Peter Kim, marketing analyst at Forrester had a great post over at Being Peter Kim (love your blog’s name, Pete) on the 3 Ps of Social Publishing following discussions around the blogosphere on the use of micro-blogging (see here and here). Pete suggested using a model around personas to think about participation and content publishing – personal, public and professional.
Although I like the concept, I think that the successful platforms will enable the merger of all three personas in an age of bandwidth constrains and fleeting and fragmenting attention.
Blogging is the perfect example of this convergence of all three personas, allowing for example individuals to express their personal views, sometimes on professional corporate blogging platforms and leveraging social media to reach a public critical mass. Microblogging on platforms such as Twitter pushes the convergence even further by allowing your public person to express what you are doing personally at any point of the day.
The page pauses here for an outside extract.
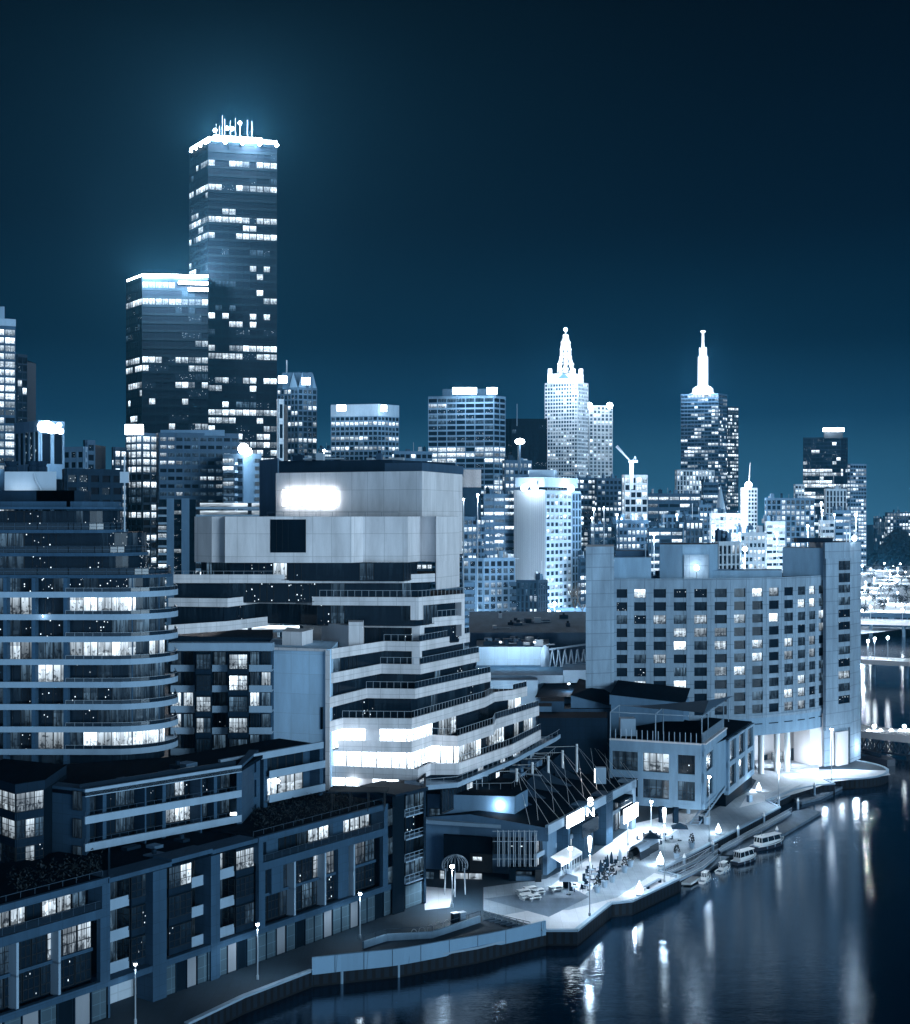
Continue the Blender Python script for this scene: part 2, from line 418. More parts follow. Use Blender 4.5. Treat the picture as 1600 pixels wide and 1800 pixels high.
def text_mesh(s, size, depth=.1, mat='sign'):
    c = bpy.data.curves.new('letters', 'FONT'); c.body = s; c.size = size; c.extrude = depth; c.align_x = 'CENTER'; c.align_y = 'CENTER'
    o = bpy.data.objects.new('letters', c); COL.objects.link(o)
    dg = bpy.context.evaluated_depsgraph_get(); me = bpy.data.meshes.new_from_object(o.evaluated_get(dg)); bpy.data.objects.remove(o)
    me.materials.clear(); me.materials.append(M[mat]); return me
def roof_units(B, poly, z, n, seed=1, h=1.3, name='roof_unit'):
    """air handling boxes, ducts and pipes scattered over a roof quad given in plan (4 corners)"""
    rd = random.Random(seed); q = [Vector(p[:2]) for p in poly]; m = B.mb(name) if B else MB()
    for i in range(n):
        a, b = rd.uniform(.08, .92), rd.uniform(.1, .9); c = q[0].lerp(q[1], a).lerp(q[3].lerp(q[2], a), b); w, d_, hh = rd.uniform(.8, 2.4), rd.uniform(.8, 2), h * rd.uniform(.5, 1.3); rz = math.atan2((q[1] - q[0]).y, (q[1] - q[0]).x)
        m.box((c.x, c.y, z + hh / 2), (w, d_, hh), rd.choice(['midlight', 'mid', 'steel', 'dark']), rz)
        if rd.random() < .5: m.tube((c.x, c.y, z + hh), (c.x, c.y, z + hh + .5), .3, 'dark', n=8)
        if rd.random() < .4: e = c + (q[1] - q[0]).normalized() * rd.uniform(2, 5); m.tube((c.x, c.y, z + .3), (e.x, e.y, z + .3), .15, 'steel', n=5)
HAZE = .00006
# ================================================================ SETTING: river, ground, quay, promenade
def V2(v): return (v[0], v[1])
# quay edge, traced along the photo, deck at z = 2
EDGE = [W(330, 1800, 2), W(430, 1752, 2), W(550, 1706, 2), W(700, 1690, 2), W(840, 1666, 2), W(960, 1636, 2), W(1015, 1636, 2), W(1075, 1588, 2), W(1112, 1584, 2), W(1195, 1545, 2), W(1197, 1540, 2), W(1160, 1531, 2), W(1372, 1419, 2), W(1350, 1408, 2), W(1400, 1388, 2), W(1440, 1380, 2), W(1468, 1378, 2)]
apr = []
cA = D(1470, 311.5); 
for k in range(15):      # the hotel's round apron
    t = R(-100 + 13 * k); apr.append(Vector((79.5 + 14.2 * math.cos(t), 309 + 13.5 * math.sin(t))))
apr = [p for p in apr if not (p.x < 76 and p.y < 300)]
edge2 = [Vector(V2(p)) for p in EDGE] + apr
land = edge2 + [Vector((101, 345)), Vector((106, 372)), Vector((150, 610)), Vector((232, 860)), Vector((320, 1000)), Vector((620, 1080)), Vector((6500, 1300)), Vector((6500, 7800)), Vector((-6500, 7800)), Vector((-6500, 150)), Vector((-60, 118)), Vector((-46, 128))]
m = MB(); m.face([(p.x, p.y, 1.85) for p in land], 'ground'); struct(m, 'ground')
m = MB()      # promenade paving: a sheet over the ground
prom = edge2[:] + [Vector((96, 330)), Vector((60, 330)), Vector((20, 235)), Vector((-12, 215)), Vector((-50, 160)), Vector((-62, 128)), Vector((-46, 127))]
m.face([(p.x, p.y, 2.0) for p in prom], 'paving'); struct(m, 'promenade')
m = MB()      # pale paving bands
def sheet(pts, mat, z, name):
    q = MB(); q.face([(p[0], p[1], z) for p in pts], mat); return struct(q, name)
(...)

Social networks are another great example and I think that Facebook’s success draws from this convergence. If I take my personal experience, where else could I have a convergence of my current personal status, my discussions with my cousin, my “befriending” of a co-worker, my application exchange with a blogging acquaintance and my wall to wall interaction with a total stranger??? Peter Blackshaw had a great post on meaningful relationships in social networks, but who is truly your friend when all 3 personas converge?
Videocasts are a third arena where the convergence is prevalent. My BBF Karl Long did a video of people waiting in line for the new iPhone and posted it on YouTube. He also posted it on his personal blog and since he works for Nokia, used the opportunity to tout the advantages of the iPhone rival Nokia’s N95. Where do Karl’s 3 personas start and stop in this case? What about Nathalie Portman lifecasting?
So what does it mean for marketing?
- Brands can no longer rely solely on public personas to carefully, control and communicate your message. Customers will expect personal and professional personas to become expressions of the brand, from corporate blogs to word of mouth.
- Privacy and profile management will become even more critical. As people expose more and more information online (Take Facebook as an example: relationships, DOB, political preferences, etc), they will also expect that brands allow them to more carefully select what they chose to or not to share.
- Successful marketers will develop products that accelerate this convergence – for example, personal photo content mashed up in a professional children’s book and mass published for your friends & family.
What do you think? Are we going towards a convergence or a specialization of platforms?